Interim Superintendent Catty Moore said the district hopes to release individual salary projections for the next school year by the end of this week. 

Clem was among more than 35 individuals who turned out to advocate for the Durham Association of Educators on Thursday. The advocates, many wearing DAE T-shirts and carrying homemade signs, called on the board to formally recognize the union and to establish a “formal meet and confer policy” by the start of the upcoming school year.

Representatives from nine other unions — including the Union of Southern Service Workers, the Duke Graduates Students Union, and National Nurses United — spoke out in solidarity with the DAE. 

DAE President Symone Kiddoo laid out a clear timeline for the board.

“If the board is not ready to formalize union recognition this year, we can take the summer to do all that we can to get on the same page about this…If, after that, the board does not pass a standard union recognition policy at or near the start of the school year, we will have to spend the next year at loggerheads as well.”

North Carolina is among the few states where public-sector employees are prohibited from engaging in collective bargaining. DAE views meet and confer as an “alternative framework for honoring workers’ rights.”

Efforts to establish a meet and confer policy have been ongoing in Durham. On February 15, DAE members met with the school board, leading to the formation of an ad hoc committee to work towards a meet and confer policy. However, the committee has been in tension. 
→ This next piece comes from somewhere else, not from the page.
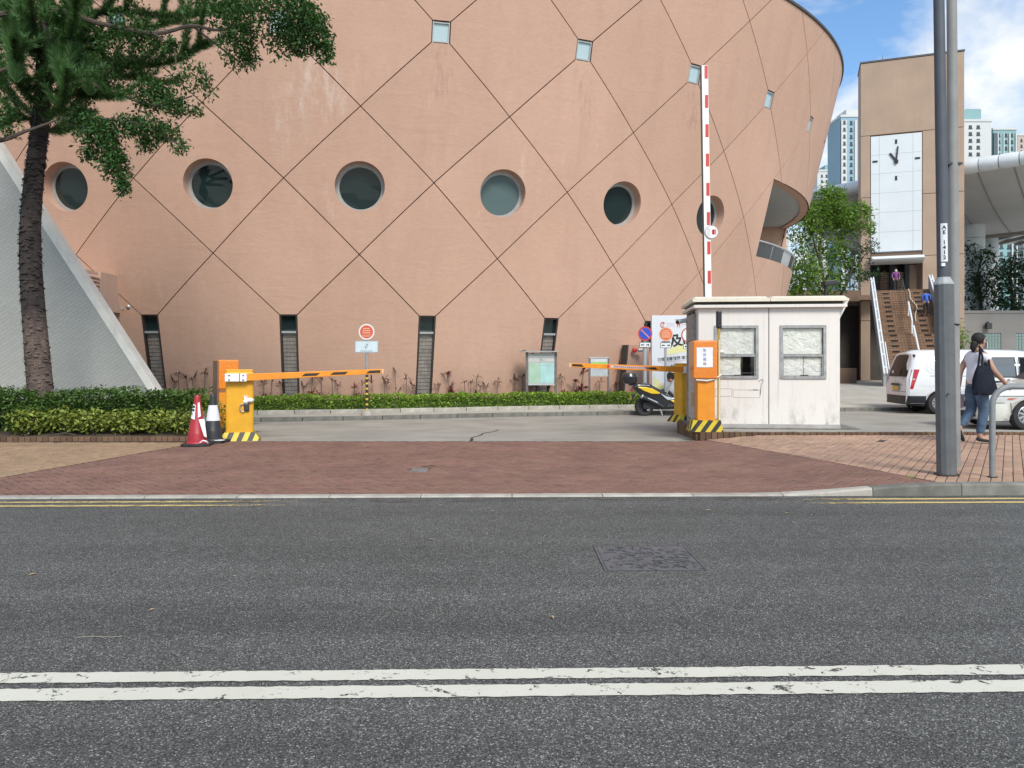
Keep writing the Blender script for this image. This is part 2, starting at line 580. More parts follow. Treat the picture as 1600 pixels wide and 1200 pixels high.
# grit gathered in the gutter
t = NT('gutter_grit')
t.l(t.mix(t.noise(60, 3), (0.05, 0.046, 0.04), (0.15, 0.13, 0.105)), t.b.inputs['Base Color']); t.b.inputs['Roughness'].default_value = .95
worn(t, t.ramp(t.noise(5.0, 8, .75, sc3=(.5, 1, 1)), [(.50, 0), (.66, .8)]))
gv = MB().grid(lambda u, v: (-12 + 24 * u, yk(-12 + 24 * u) - .005 - .26 * v + .03 * sin(40 * u) * v, .003), 80, 3).build('gutter_grit', t.m)
tag(gv, kind='stuff')
# ---------------------------------------------------------------- inner drive
def dz(X, Y):
    return 0.008 - 0.108 * sstep(12.8, 17.5, Y)
dr = MB().grid(lambda u, v: (-16 + 76 * u, 13.05 + 12.0 * v, dz(-16 + 76 * u, 13.05 + 12.0 * v)), 76, 22).build('driveway', m_conc)
tag(dr, 'pale concrete driveway behind the barriers', kind='structure')
ck = MB(); pts = []
for i in range(15):
    u = i / 14
    Y = 13.12 + 3.6 * u
    X = -0.74 + 0.30 * u ** 2 * 1.6 + 0.03 * sin(u * 17)
    pts.append((X, Y))
vs = []
for X, Y in pts:
    wd = random.uniform(0.012, 0.03)
    vs += [(X - wd, Y, dz(X, Y) + 0.004), (X + wd, Y, dz(X, Y) + 0.004)]
ck.add(vs, [(2 * i, 2 * i + 2, 2 * i + 3, 2 * i + 1) for i in range(14)])
# broken edge between drive and pavers
vs = []
for i in range(121):
    X = -5.2 + 8.3 * i / 120
    a = random.uniform(0.0, 0.05); b_ = random.uniform(0.01, 0.055)
    vs += [(X, 13.10 - a * 0.2, gz(X) + 0.002), (X, 13.11 + b_, gz(X) + 0.002)]
ck.add(vs, [(2 * i, 2 * i + 2, 2 * i + 3, 2 * i + 1) for i in range(120)])
m_crack = flat('crack', (0.03, 0.028, 0.026), 0.95)
ck.build('crack', m_crack, dr)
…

DAE members walked out of a May 20 ad hoc committee meeting after hearing the board’s proposed policy. 

The DAE posted on Facebook the following day that “our talks with the district about union recognition have broken down. Despite the fact that we now represent a majority of DPS workers, the board continues to delay the process, divide workers, and discredit our organizing.”

Alongside urging the board to establish a formal policy, DAE members expressed anguish over the current state of the district. 
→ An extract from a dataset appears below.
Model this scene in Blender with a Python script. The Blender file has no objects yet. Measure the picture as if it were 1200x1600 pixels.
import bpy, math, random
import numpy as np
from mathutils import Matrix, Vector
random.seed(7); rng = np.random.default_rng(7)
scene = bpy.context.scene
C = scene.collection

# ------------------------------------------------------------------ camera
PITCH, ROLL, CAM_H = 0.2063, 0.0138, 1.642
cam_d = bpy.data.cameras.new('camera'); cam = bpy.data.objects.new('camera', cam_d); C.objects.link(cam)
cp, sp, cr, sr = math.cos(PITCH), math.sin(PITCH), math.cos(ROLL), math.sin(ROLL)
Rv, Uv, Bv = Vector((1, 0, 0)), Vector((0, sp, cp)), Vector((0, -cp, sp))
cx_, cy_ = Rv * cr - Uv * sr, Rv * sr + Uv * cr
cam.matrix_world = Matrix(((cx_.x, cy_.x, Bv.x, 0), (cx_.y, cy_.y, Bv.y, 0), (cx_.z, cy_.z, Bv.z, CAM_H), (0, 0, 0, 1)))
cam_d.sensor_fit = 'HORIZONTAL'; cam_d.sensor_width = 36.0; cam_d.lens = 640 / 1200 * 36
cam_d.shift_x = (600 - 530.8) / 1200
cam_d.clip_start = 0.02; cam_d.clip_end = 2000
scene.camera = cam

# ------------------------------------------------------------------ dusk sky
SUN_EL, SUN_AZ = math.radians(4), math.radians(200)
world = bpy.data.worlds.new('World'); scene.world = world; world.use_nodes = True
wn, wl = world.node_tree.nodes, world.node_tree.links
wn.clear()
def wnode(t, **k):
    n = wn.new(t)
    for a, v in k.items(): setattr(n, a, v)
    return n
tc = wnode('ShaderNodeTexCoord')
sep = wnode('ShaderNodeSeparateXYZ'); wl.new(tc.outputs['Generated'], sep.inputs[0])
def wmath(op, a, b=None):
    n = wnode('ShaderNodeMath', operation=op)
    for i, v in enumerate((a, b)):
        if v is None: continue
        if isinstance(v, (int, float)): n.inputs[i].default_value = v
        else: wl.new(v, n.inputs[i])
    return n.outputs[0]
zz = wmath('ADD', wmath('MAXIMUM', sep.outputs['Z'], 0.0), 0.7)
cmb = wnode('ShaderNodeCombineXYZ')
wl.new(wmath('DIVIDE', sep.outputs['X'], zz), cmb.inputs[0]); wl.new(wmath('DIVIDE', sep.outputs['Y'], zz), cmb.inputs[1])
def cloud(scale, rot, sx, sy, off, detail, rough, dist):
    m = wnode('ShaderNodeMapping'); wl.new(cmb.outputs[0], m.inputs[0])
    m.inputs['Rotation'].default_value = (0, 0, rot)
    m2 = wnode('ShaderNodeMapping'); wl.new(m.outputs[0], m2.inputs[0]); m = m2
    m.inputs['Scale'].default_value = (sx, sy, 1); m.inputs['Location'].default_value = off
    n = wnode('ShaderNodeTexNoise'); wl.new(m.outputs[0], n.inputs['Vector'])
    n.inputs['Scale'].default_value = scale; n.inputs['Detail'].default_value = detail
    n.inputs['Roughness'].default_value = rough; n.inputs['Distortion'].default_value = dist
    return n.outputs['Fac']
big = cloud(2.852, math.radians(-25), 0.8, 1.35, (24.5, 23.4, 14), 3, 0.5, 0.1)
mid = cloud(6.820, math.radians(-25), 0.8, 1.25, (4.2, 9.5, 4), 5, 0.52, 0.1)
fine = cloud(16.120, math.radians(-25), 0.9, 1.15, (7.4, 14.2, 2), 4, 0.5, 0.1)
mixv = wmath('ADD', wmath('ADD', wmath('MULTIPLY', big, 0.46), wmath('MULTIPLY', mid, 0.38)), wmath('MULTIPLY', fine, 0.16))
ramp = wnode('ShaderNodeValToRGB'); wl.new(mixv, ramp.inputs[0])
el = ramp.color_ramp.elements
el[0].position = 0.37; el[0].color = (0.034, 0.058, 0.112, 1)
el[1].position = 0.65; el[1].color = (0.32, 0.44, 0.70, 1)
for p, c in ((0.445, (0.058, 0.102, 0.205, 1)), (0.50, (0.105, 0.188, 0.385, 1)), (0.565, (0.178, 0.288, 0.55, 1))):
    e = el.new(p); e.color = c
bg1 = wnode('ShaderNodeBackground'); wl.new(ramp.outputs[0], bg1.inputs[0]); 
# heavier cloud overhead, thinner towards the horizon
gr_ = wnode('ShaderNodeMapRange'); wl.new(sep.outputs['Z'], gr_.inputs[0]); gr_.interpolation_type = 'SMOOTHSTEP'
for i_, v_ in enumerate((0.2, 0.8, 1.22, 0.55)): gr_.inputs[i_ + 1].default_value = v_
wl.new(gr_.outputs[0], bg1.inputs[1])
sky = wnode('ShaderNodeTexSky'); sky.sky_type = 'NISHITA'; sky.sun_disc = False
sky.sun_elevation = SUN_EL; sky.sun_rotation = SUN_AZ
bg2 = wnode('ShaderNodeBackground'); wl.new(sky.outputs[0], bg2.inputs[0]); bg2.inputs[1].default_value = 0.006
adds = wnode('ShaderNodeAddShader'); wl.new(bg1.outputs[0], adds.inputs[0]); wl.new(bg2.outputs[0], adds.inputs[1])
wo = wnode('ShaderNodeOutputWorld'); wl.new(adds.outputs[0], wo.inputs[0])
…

“We are in triage. We are in the trenches, as you already know. We can’t wait. We are in the middle of a staffing crisis and basically fueled by pay cuts, lack of trust in the district, quality teachers are leaving left and right, it’s like we’re bleeding from the arteries,” said educator Shamia Truitt. 

Also on Thursday, members of the public made another appeal to renovate the current Durham School of the Arts rather than build a replacement school. Moore reiterated that plans to build a new Durham School of the Arts will proceed. 

Speakers argued that the funds for the new construction, now estimated at more than $240 million, could better be allocated to aid in facility maintenance at other schools. Several also pointed out the historical, cultural, and emotional significance of the current DSA site.

“It is vital that a school that calls itself the School of the Arts have a significant and visible presence in the downtown corridor,” said designer and two-time DSA parent Alicia Hylton-Daniel. “DSA’s current location does that, and so much more. The location tells a story of preservation and significant progress as it went from an all-white Durham high school to the cultured, diverse student body makeup it is today.”